** Start INFORMATION PROVIDED **
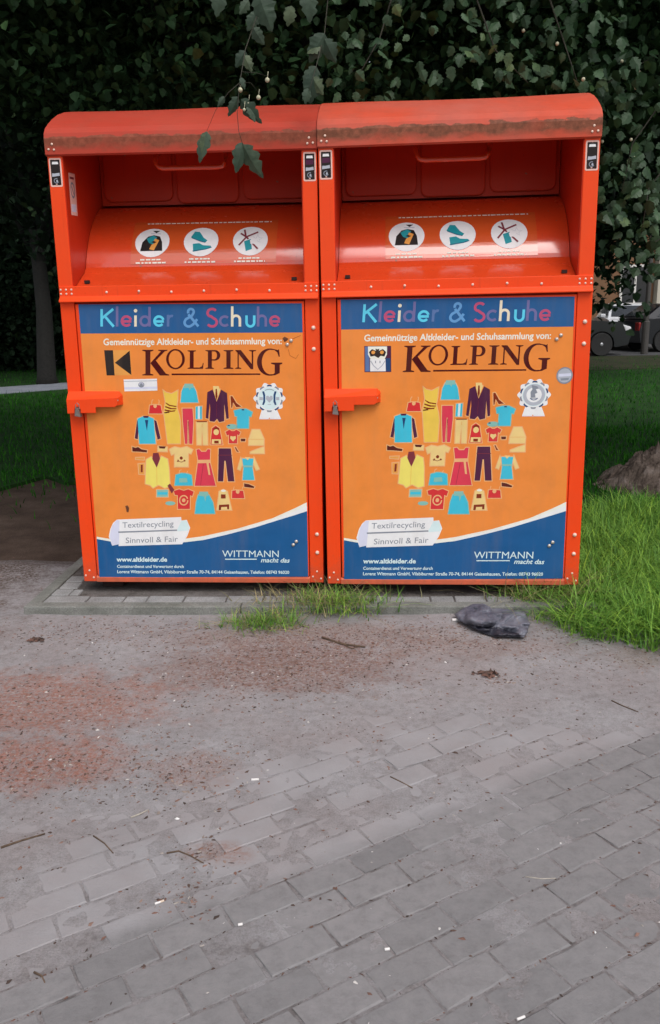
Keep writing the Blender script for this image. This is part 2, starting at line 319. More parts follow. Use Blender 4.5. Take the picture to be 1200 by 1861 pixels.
def serif_word(A):
    """the large serif word KOLPING with its underline"""
    c = 'maroon'
    def g(x0, y0, x1, y1): return lambda a, b: (x0 + (x1 - x0) * a, y0 + (y1 - y0) * b)
    def glyph(box, polys, ly=2):
        f = g(*box)
        for i, p in enumerate(polys):
            if isinstance(p, tuple): A.poly(p[0], c, ly + 0.2 * i, [p[1]], f)
            else: A.poly(p, c, ly + 0.2 * i, (), f)
    stem = lambda x0, x1: [(x0 - .11, 0), (x1 + .11, 0), (x1 + .11, .035), (x1, .07), (x1, .93), (x1 + .11, .965), (x1 + .11, 1), (x0 - .11, 1), (x0 - .11, .965), (x0, .93), (x0, .07), (x0 - .11, .035)]
    glyph((258.5, 635.5, 308, 682), [stem(.13, .31), [(.31, .52), (.70, .06), (.60, .03), (.60, 0), (.94, 0), (.94, .03), (.84, .06), (.50, .43)],
                                     [(.36, .46), (.50, .40), (.88, .93), (1.0, .965), (1.0, 1), (.66, 1), (.31, .52)]])
    circ = lambda rx, ry, n=32, dx=0: [(.5 + dx + rx * math.cos(2 * math.pi * i / n), .5 + ry * math.sin(2 * math.pi * i / n)) for i in range(n)]
    glyph((302.5, 634, 336.5, 670.8), [(circ(.5, .5), circ(.36, .43))])
    glyph((341.5, 636.5, 370.5, 670), [[(0, 0), (.52, 0), (.52, .04), (.38, .08), (.38, .93), (.74, .93), (.90, .86), (.96, .68), (1.0, .68), (.97, 1), (0, 1), (0, .96), (.14, .92), (.14, .08), (0, .04)]])
    bowl = [(.40, 0)] + [(.62 + .36 * math.cos(t), .28 + .28 * math.sin(t)) for t in [math.radians(a) for a in range(-90, 91, 15)]] + [(.40, .56)]
    bowl_in = [(.40, .07)] + [(.60 + .16 * math.cos(t), .28 + .21 * math.sin(t)) for t in [math.radians(a) for a in range(-90, 91, 15)]] + [(.40, .49)]
    glyph((374, 636, 401.5, 670), [[(0, 0), (.42, 0), (.42, .92), (.56, .96), (.56, 1), (0, 1), (0, .96), (.16, .92), (.16, .08), (0, .04)],
                                   [(.36, 0)] + bowl[1:] + [(.36, .56), (.36, .49)] + bowl_in[::-1] + [(.36, .07)]])
    glyph((407, 636, 424.5, 670), [[(.0, 0), (1, 0), (1, .04), (.72, .08), (.72, .92), (1, .96), (1, 1), (0, 1), (0, .96), (.28, .92), (.28, .08), (0, .04)]])
    glyph((428, 636, 466, 670), [[(0, 0), (.27, 0), (.79, .74), (.79, 1.02), (.74, 1.02), (.15, .18), (.02, .05)], [(.11, .12), (.17, .2), (.17, .92), (.29, .96), (.29, 1), (0, 1), (0, .96), (.11, .92)],
                                 [(.66, 0), (1, 0), (1, .04), (.86, .08), (.86, 1.02), (.79, 1.02), (.79, .08), (.66, .04)]])
    o_ = [(.5 + .5 * math.cos(math.radians(a)), .5 + .5 * math.sin(math.radians(a))) for a in range(-38, -330, -12)]
    i_ = [(.53 + .36 * math.cos(math.radians(a)), .5 + .44 * math.sin(math.radians(a))) for a in range(-322, -44, 12)]
    glyph((467.5, 633, 513.5, 682.5), [[(.87, .02), (.90, .30), (.86, .30)] + [(.80, .14), (.68, .06), (.53, .05)] + [(.53 + .34 * math.cos(math.radians(a)), .5 + .45 * math.sin(math.radians(a))) for a in range(-100, -290, -12)] +
                                       [(.64, .95), (.70, .90), (.70, .60), (.56, .56), (.56, .52), (1.0, .52), (1.0, .56), (.90, .60), (.90, .90), (.72, .98)] +
                                       [(.5 + .5 * math.cos(math.radians(a)), .5 + .5 * math.sin(math.radians(a))) for a in range(-276, -78, 12)] + [(.74, .04), (.82, .06)]])
    A.poly([(312.5, 678.6), (473.5, 678.4), (473.5, 681), (312.5, 681.5)], c, 2)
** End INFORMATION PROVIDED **
▶ [GIVEN TASK]: What is needed is an exact reproduction of the data, pictures excluded.

▶ [IN RESPONSE]:
Keep writing the Blender script for this image. This is part 2, starting at line 319. More parts follow. Use Blender 4.5. Take the picture to be 1200 by 1861 pixels.
def serif_word(A):
    """the large serif word KOLPING with its underline"""
    c = 'maroon'
    def g(x0, y0, x1, y1): return lambda a, b: (x0 + (x1 - x0) * a, y0 + (y1 - y0) * b)
    def glyph(box, polys, ly=2):
        f = g(*box)
        for i, p in enumerate(polys):
            if isinstance(p, tuple): A.poly(p[0], c, ly + 0.2 * i, [p[1]], f)
            else: A.poly(p, c, ly + 0.2 * i, (), f)
    stem = lambda x0, x1: [(x0 - .11, 0), (x1 + .11, 0), (x1 + .11, .035), (x1, .07), (x1, .93), (x1 + .11, .965), (x1 + .11, 1), (x0 - .11, 1), (x0 - .11, .965), (x0, .93), (x0, .07), (x0 - .11, .035)]
    glyph((258.5, 635.5, 308, 682), [stem(.13, .31), [(.31, .52), (.70, .06), (.60, .03), (.60, 0), (.94, 0), (.94, .03), (.84, .06), (.50, .43)],
                                     [(.36, .46), (.50, .40), (.88, .93), (1.0, .965), (1.0, 1), (.66, 1), (.31, .52)]])
    circ = lambda rx, ry, n=32, dx=0: [(.5 + dx + rx * math.cos(2 * math.pi * i / n), .5 + ry * math.sin(2 * math.pi * i / n)) for i in range(n)]
    glyph((302.5, 634, 336.5, 670.8), [(circ(.5, .5), circ(.36, .43))])
    glyph((341.5, 636.5, 370.5, 670), [[(0, 0), (.52, 0), (.52, .04), (.38, .08), (.38, .93), (.74, .93), (.90, .86), (.96, .68), (1.0, .68), (.97, 1), (0, 1), (0, .96), (.14, .92), (.14, .08), (0, .04)]])
    bowl = [(.40, 0)] + [(.62 + .36 * math.cos(t), .28 + .28 * math.sin(t)) for t in [math.radians(a) for a in range(-90, 91, 15)]] + [(.40, .56)]
    bowl_in = [(.40, .07)] + [(.60 + .16 * math.cos(t), .28 + .21 * math.sin(t)) for t in [math.radians(a) for a in range(-90, 91, 15)]] + [(.40, .49)]
    glyph((374, 636, 401.5, 670), [[(0, 0), (.42, 0), (.42, .92), (.56, .96), (.56, 1), (0, 1), (0, .96), (.16, .92), (.16, .08), (0, .04)],
                                   [(.36, 0)] + bowl[1:] + [(.36, .56), (.36, .49)] + bowl_in[::-1] + [(.36, .07)]])
    glyph((407, 636, 424.5, 670), [[(.0, 0), (1, 0), (1, .04), (.72, .08), (.72, .92), (1, .96), (1, 1), (0, 1), (0, .96), (.28, .92), (.28, .08), (0, .04)]])
    glyph((428, 636, 466, 670), [[(0, 0), (.27, 0), (.79, .74), (.79, 1.02), (.74, 1.02), (.15, .18), (.02, .05)], [(.11, .12), (.17, .2), (.17, .92), (.29, .96), (.29, 1), (0, 1), (0, .96), (.11, .92)],
                                 [(.66, 0), (1, 0), (1, .04), (.86, .08), (.86, 1.02), (.79, 1.02), (.79, .08), (.66, .04)]])
    o_ = [(.5 + .5 * math.cos(math.radians(a)), .5 + .5 * math.sin(math.radians(a))) for a in range(-38, -330, -12)]
    i_ = [(.53 + .36 * math.cos(math.radians(a)), .5 + .44 * math.sin(math.radians(a))) for a in range(-322, -44, 12)]
    glyph((467.5, 633, 513.5, 682.5), [[(.87, .02), (.90, .30), (.86, .30)] + [(.80, .14), (.68, .06), (.53, .05)] + [(.53 + .34 * math.cos(math.radians(a)), .5 + .45 * math.sin(math.radians(a))) for a in range(-100, -290, -12)] +
                                       [(.64, .95), (.70, .90), (.70, .60), (.56, .56), (.56, .52), (1.0, .52), (1.0, .56), (.90, .60), (.90, .90), (.72, .98)] +
                                       [(.5 + .5 * math.cos(math.radians(a)), .5 + .5 * math.sin(math.radians(a))) for a in range(-276, -78, 12)] + [(.74, .04), (.82, .06)]])
    A.poly([(312.5, 678.6), (473.5, 678.4), (473.5, 681), (312.5, 681.5)], c, 2)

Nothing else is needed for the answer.